A future Conservative government would be open to dismantling more treaties as a means to deport people from the UK, Kemi Badenoch has said at the start of a Tory conference focused almost exclusively on immigration policy.
Making the first of two addresses to the gathering in Manchester, the Tory leader formally set out her proposal for the UK to quit the European convention on human rights (ECHR) as part of a wider bonfire of protections including an end to legal aid for migrants and the right to take migration decisions to tribunals or judicial review.
A future Conservative government would be open to the possibility of amending or quitting other international agreements, she said, opening the possibility of the UK leaving the UN’s 1951 refugee convention.
Leaving the ECHR “is a necessary step, but not enough on its own to achieve our goals”, Badenoch said. “If there are other treaties and laws we need to revise or revisit, then we will do so. And we will do so in the same calm and responsible way, working out the detail before we rush to announce.”
The plan to leave the ECHR was announced just before the conference as part of a radical and sometimes draconian package of anti-migration measures including a pledge that all asylum seekers arriving by unofficial means would be sent to their own or a third country within a week.
Another plan involves the formation of a “removals force”, billed as being modelled on Donald Trump’s semi-militarised Immigration and Customs Enforcement (Ice) agency, with a remit to deport 150,000 people a year.
In a speech directly after Badenoch, Chris Philp, the shadow home secretary, said that if a foreign national in the UK “expresses racial hatred, including antisemitism, or supports extremism or terrorism,” they would be deported.
It was not immediately clear if this would apply only to people convicted of a crime for such actions.
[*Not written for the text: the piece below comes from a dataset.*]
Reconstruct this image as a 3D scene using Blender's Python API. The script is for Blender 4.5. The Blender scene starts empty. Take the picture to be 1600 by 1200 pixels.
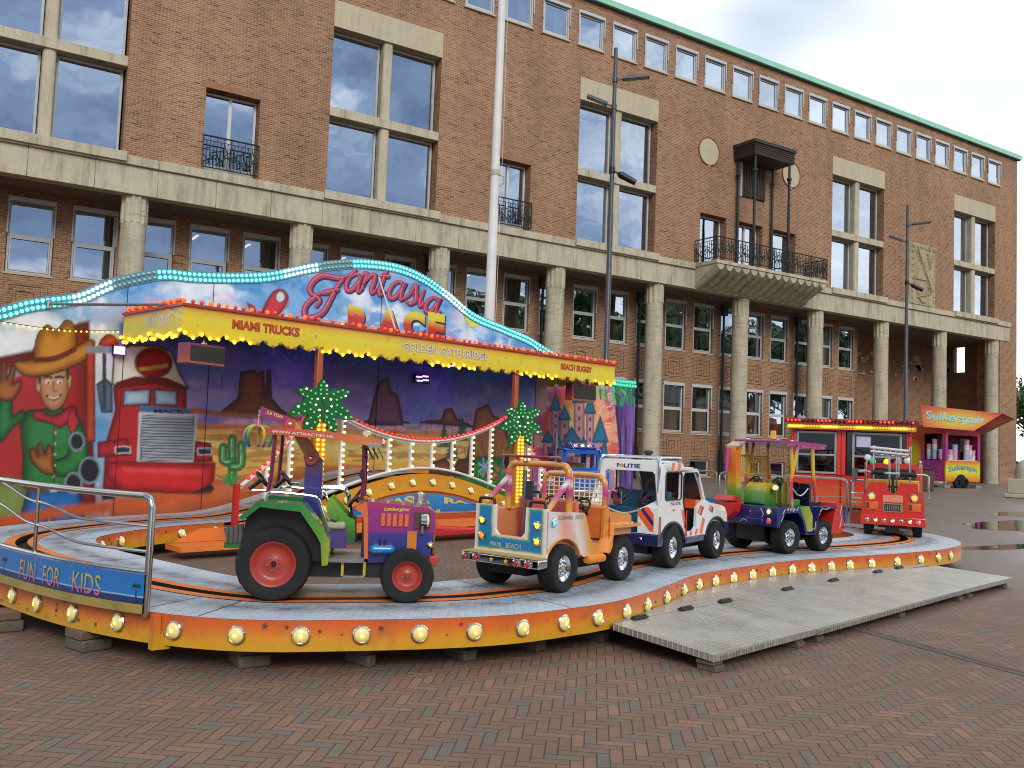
import bpy, math, random
import numpy as np
from mathutils import Vector, Matrix
from mathutils.geometry import tessellate_polygon
R = math.radians
random.seed(4)
scene = bpy.context.scene
col = scene.collection

# ------------------------------------------------------------------ camera
CAM_F, CAM_YAW, CAM_PITCH, CAM_ROLL, CAM_H = 1395.0, R(32.55), R(3.6), R(2.2), 1.6
_f = Vector((math.sin(CAM_YAW)*math.cos(CAM_PITCH), math.cos(CAM_YAW)*math.cos(CAM_PITCH), math.sin(CAM_PITCH)))
_r0 = Vector((math.cos(CAM_YAW), -math.sin(CAM_YAW), 0)); _u0 = _r0.cross(_f)
_r = _r0*math.cos(CAM_ROLL) + _u0*math.sin(CAM_ROLL); _u = -_r0*math.sin(CAM_ROLL) + _u0*math.cos(CAM_ROLL)
cd = bpy.data.cameras.new('camera'); cam = bpy.data.objects.new('camera', cd); col.objects.link(cam)
cd.sensor_width = 36; cd.lens = CAM_F/1600*36; cd.clip_end = 3000; cd.clip_start = 0.05
cam.matrix_world = Matrix(((_r.x, _u.x, -_f.x, 0), (_r.y, _u.y, -_f.y, 0), (_r.z, _u.z, -_f.z, CAM_H), (0, 0, 0, 1)))
scene.camera = cam

# ------------------------------------------------------------------ sky and sun (overcast)
SUN_EL, SUN_AZ = R(34), R(200)
w = bpy.data.worlds.new('World'); scene.world = w; w.use_nodes = True
nt = w.node_tree; nt.nodes.clear()
def wn(t, **k):
    n = nt.nodes.new(t)
    for a, b in k.items(): setattr(n, a, b)
    return n
wo = wn('ShaderNodeOutputWorld'); bg = wn('ShaderNodeBackground'); bg.inputs['Strength'].default_value = 0.105
sky = wn('ShaderNodeTexSky', sky_type='NISHITA', sun_disc=False, sun_elevation=SUN_EL, sun_rotation=SUN_AZ, air_density=1.0, dust_density=2.0)
tc = wn('ShaderNodeTexCoord')
mp = wn('ShaderNodeMapping'); mp.inputs['Scale'].default_value = (1, 1, 2.4)
nz = wn('ShaderNodeTexNoise'); nz.inputs['Scale'].default_value = 3.6; nz.inputs['Detail'].default_value = 7; nz.inputs['Roughness'].default_value = .58; nz.inputs['Distortion'].default_value = .4
nz2 = wn('ShaderNodeTexNoise'); nz2.inputs['Scale'].default_value = 1.1; nz2.inputs['Detail'].default_value = 4
# clouds: bright bank over the town hall side, bluish grey banks behind the viewer
dot = wn('ShaderNodeVectorMath', operation='DOT_PRODUCT'); dot.inputs[1].default_value = (.52, .76, -.42)
mad = wn('ShaderNodeMath', operation='MULTIPLY_ADD'); mad.inputs[1].default_value = 0.58; mad.inputs[2].default_value = -0.19
ad = wn('ShaderNodeMath', operation='ADD')
rp = wn('ShaderNodeValToRGB')
e = rp.color_ramp.elements
e[0].position = .10; e[0].color = (1.7, 2.35, 3.6, 1)
e[1].position = .86; e[1].color = (11.2, 11.6, 11.6, 1)
a = e.new(.38); a.color = (3.0, 3.9, 5.4, 1)
a = e.new(.56); a.color = (7.5, 8.1, 8.8, 1)
mask = wn('ShaderNodeValToRGB'); mask.color_ramp.elements[0].position = .28; mask.color_ramp.elements[1].position = .5
mx = wn('ShaderNodeMix', data_type='RGBA')
l = nt.links.new
l(tc.outputs['Generated'], mp.inputs['Vector']); l(mp.outputs[0], nz.inputs['Vector']); l(mp.outputs[0], nz2.inputs['Vector'])
l(tc.outputs['Generated'], dot.inputs[0]); l(dot.outputs['Value'], mad.inputs[0]); l(mad.outputs[0], ad.inputs[0])
nsc = wn('ShaderNodeMath', operation='MULTIPLY'); nsc.inputs[1].default_value = 1.75; l(nz.outputs['Fac'], nsc.inputs[0]); l(nsc.outputs[0], ad.inputs[1])
l(ad.outputs[0], rp.inputs['Fac']); l(nz2.outputs['Fac'], mask.inputs['Fac'])
l(mask.outputs['Color'], mx.inputs['Factor']); l(sky.outputs[0], mx.inputs[6]); l(rp.outputs['Color'], mx.inputs[7])
l(mx.outputs[2], bg.inputs['Color']); l(bg.outputs[0], wo.inputs['Surface'])
sd = bpy.data.lights.new('sun', 'SUN'); sd.energy = 1.5; sd.angle = R(30); sd.color = (1, .96, .9)
so = bpy.data.objects.new('sun', sd); col.objects.link(so)
# NISHITA rotation is clockwise from +Y seen from above
sdir = Vector((math.sin(SUN_AZ)*math.cos(SUN_EL), math.cos(SUN_AZ)*math.cos(SUN_EL), math.sin(SUN_EL)))
so.rotation_euler = sdir.to_track_quat('Z', 'Y').to_euler()
scene.view_settings.view_transform = 'Standard'; scene.view_settings.look = 'None'
scene.view_settings.gamma = 1; scene.view_settings.use_curve_mapping = False
scene.view_settings.exposure = 0.5
scene.cycles.pixel_filter_type = 'BLACKMAN_HARRIS'; scene.cycles.filter_width = 1.05
scene.cycles.max_bounces = 6; scene.cycles.transparent_max_bounces = 12; scene.cycles.caustics_reflective = False; scene.cycles.caustics_refractive = False

# ------------------------------------------------------------------ helpers: colours and materials
def srgb(h):
    if not isinstance(h, str): return tuple(h[:3])
    h = h.lstrip('#'); out = []
    for i in (0, 2, 4):
        c = int(h[i:i+2], 16)/255
        out.append(c/12.92 if c <= .04045 else ((c+.055)/1.055)**2.4)
    return tuple(out)

class NT:
    """small node-graph writer"""
    def __init__(s, m): s.t = m.node_tree; s.l = s.t.links.new
    def n(s, t, ins=None, **k):
        x = s.t.nodes.new(t)
        for a, b in k.items(): setattr(x, a, b)
        for a, b in (ins or {}).items(): s.put(x.inputs[a], b)
        return x
    def put(s, sock, v):
        if isinstance(v, bpy.types.NodeSocket): s.l(v, sock)
        else: sock.default_value = v
    def m(s, op, a, b=0.0, c=None):
        x = s.t.nodes.new('ShaderNodeMath'); x.operation = op
        s.put(x.inputs[0], a); s.put(x.inputs[1], b)
        if c is not None: s.put(x.inputs[2], c)
        return x.outputs[0]
    def mix(s, f, a, b, mode='MIX'):
        x = s.t.nodes.new('ShaderNodeMix'); x.data_type = 'RGBA'; x.blend_type = mode
        s.put(x.inputs['Factor'], f)
        for i, v in ((6, a), (7, b)):
            if isinstance(v, bpy.types.NodeSocket): s.l(v, x.inputs[i])
            else: x.inputs[i].default_value = tuple(v[:3])+(1,)
        return x.outputs[2]
    def ramp(s, f, stops, interp='LINEAR'):
        x = s.t.nodes.new('ShaderNodeValToRGB'); x.color_ramp.interpolation = interp
        e = x.color_ramp.elements
        while len(e) > 1: e.remove(e[-1])
        e[0].position = stops[0][0]; e[0].color = tuple(stops[0][1][:3])+(1,)
        for p, c in stops[1:]:
            q = e.new(p); q.color = tuple(c[:3])+(1,)
        s.put(x.inputs[0], f); return x.outputs[0]
    def noise(s, v, scale, detail=4, rough=.5, out='Fac', dist=0):
        x = s.n('ShaderNodeTexNoise', {'Scale': scale, 'Detail': detail, 'Roughness': rough, 'Distortion': dist})
        if v is not None: s.l(v, x.inputs['Vector'])
        return x.outputs[out]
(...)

The Conservative party has already promised to deport any UK-based foreign nationals convicted of all but the most minor offences.
Unveiling the ECHR plan, Badenoch said this followed a review of the issue by Lord Wolfson, the shadow attorney general, who concluded the only feasible way to gain control of borders was to quit the treaty.
“And so to me and the shadow cabinet, the resulting policy decision is also clear,” she said. “We must leave the ECHR and repeal the Human Rights Act. Conference, I want you to know that the next Conservative manifesto will contain our commitment to leave.”
Badenoch said there would be “particular challenges in Northern Ireland”, where the ECHR is included in the Good Friday agreement. Badenoch said she would get Alex Burghart, the shadow Northern Ireland secretary, “to examine this issue”.